Data lines.

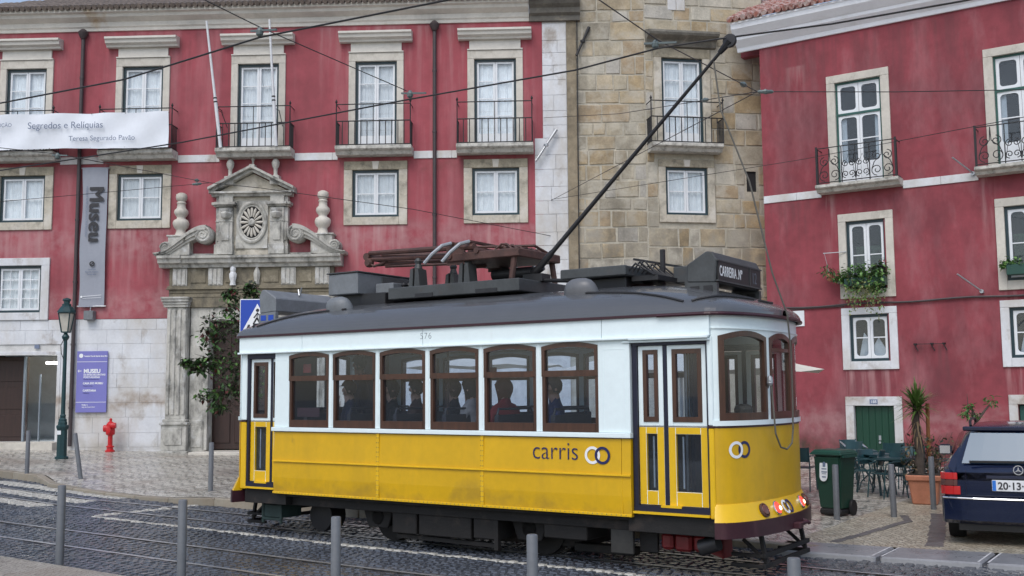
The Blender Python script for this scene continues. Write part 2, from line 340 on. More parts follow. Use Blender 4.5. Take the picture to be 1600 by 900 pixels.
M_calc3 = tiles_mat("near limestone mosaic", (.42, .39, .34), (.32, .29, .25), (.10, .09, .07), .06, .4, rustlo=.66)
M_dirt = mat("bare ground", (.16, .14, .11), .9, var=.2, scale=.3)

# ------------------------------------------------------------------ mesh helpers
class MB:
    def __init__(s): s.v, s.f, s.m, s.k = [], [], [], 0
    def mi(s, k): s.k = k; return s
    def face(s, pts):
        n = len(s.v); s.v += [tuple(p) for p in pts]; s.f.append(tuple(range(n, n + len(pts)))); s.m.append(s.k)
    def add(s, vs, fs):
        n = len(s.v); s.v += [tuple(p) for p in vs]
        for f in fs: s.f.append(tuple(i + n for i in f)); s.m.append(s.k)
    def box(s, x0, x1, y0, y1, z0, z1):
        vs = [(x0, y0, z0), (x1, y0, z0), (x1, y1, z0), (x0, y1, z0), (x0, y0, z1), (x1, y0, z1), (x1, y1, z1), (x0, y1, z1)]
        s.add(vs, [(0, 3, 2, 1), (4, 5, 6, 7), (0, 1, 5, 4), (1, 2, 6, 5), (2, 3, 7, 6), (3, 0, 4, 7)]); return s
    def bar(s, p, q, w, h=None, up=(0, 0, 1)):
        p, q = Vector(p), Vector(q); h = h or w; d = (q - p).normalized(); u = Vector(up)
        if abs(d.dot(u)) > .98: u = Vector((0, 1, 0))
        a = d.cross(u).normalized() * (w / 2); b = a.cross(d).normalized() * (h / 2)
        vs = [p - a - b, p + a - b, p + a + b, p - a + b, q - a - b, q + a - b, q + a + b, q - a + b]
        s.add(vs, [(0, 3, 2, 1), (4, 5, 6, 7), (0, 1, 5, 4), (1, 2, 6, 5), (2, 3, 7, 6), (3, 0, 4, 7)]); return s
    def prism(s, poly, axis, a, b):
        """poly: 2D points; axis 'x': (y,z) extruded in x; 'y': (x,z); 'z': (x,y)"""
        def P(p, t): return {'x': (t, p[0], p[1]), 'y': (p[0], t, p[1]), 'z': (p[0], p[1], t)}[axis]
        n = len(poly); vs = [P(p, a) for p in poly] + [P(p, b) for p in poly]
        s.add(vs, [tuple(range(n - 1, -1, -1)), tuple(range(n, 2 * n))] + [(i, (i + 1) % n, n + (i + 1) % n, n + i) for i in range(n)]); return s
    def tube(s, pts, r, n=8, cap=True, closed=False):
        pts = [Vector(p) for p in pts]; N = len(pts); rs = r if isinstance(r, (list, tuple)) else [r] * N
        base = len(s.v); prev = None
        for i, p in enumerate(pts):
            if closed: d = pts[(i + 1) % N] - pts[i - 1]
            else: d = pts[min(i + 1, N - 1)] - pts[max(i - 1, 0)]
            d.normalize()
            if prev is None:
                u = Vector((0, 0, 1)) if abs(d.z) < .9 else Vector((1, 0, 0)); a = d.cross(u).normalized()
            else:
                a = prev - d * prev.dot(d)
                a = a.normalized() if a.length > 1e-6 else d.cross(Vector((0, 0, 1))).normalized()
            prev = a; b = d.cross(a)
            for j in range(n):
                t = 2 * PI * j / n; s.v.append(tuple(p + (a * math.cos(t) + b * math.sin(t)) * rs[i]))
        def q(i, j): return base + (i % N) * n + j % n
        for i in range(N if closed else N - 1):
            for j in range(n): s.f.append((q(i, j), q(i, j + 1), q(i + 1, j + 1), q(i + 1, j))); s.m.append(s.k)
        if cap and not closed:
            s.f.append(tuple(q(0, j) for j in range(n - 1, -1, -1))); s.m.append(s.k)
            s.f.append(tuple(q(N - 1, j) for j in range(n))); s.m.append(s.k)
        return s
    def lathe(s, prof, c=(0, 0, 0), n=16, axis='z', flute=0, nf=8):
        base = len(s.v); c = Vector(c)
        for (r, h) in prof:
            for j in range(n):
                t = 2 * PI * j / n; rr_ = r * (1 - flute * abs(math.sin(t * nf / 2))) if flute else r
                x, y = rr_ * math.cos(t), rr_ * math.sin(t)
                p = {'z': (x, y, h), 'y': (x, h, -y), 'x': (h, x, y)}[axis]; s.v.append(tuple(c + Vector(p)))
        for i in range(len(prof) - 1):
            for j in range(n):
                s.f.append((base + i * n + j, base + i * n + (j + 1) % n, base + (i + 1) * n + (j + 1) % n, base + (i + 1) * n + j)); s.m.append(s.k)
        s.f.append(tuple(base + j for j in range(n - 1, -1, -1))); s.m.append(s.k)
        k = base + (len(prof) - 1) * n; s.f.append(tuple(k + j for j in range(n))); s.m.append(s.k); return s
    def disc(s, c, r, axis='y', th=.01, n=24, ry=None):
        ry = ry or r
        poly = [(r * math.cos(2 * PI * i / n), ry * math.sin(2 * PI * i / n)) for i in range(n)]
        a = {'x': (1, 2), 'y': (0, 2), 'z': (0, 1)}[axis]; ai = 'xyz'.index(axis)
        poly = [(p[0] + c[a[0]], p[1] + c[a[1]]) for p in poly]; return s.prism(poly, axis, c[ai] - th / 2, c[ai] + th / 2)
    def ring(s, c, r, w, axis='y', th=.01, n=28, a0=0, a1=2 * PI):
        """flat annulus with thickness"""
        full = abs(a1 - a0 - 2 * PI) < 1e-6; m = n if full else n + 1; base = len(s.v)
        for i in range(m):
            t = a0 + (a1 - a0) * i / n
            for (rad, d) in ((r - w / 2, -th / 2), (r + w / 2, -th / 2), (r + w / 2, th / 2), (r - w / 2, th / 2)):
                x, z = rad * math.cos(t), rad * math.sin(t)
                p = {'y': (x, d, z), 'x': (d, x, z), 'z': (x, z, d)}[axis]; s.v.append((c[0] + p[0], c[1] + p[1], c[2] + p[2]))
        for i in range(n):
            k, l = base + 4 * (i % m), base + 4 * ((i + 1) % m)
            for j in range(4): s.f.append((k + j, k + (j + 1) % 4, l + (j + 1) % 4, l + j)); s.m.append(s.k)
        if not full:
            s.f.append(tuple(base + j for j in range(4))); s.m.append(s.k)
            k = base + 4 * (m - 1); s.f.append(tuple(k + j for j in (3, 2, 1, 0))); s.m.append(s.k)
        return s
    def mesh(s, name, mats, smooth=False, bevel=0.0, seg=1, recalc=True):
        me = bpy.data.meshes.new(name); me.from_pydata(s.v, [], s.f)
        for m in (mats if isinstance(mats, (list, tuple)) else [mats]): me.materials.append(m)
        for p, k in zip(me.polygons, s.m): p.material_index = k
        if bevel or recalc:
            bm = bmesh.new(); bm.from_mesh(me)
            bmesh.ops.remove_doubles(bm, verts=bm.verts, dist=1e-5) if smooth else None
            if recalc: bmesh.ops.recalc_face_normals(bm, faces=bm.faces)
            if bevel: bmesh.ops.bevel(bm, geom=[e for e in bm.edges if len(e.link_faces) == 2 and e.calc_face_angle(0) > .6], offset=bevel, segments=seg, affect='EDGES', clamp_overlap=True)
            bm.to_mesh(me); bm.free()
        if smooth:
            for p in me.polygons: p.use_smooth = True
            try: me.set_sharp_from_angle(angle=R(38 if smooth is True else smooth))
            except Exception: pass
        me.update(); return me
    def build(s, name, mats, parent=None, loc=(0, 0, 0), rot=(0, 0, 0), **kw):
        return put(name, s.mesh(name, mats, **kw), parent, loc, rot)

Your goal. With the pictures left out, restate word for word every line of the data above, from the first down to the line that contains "(.16, .14, .11), .9, var=.2, scale=.3)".

Answer below.
The Blender Python script for this scene continues. Write part 2, from line 340 on. More parts follow. Use Blender 4.5. Take the picture to be 1600 by 900 pixels.
M_calc3 = tiles_mat("near limestone mosaic", (.42, .39, .34), (.32, .29, .25), (.10, .09, .07), .06, .4, rustlo=.66)
M_dirt = mat("bare ground", (.16, .14, .11), .9, var=.2, scale=.3)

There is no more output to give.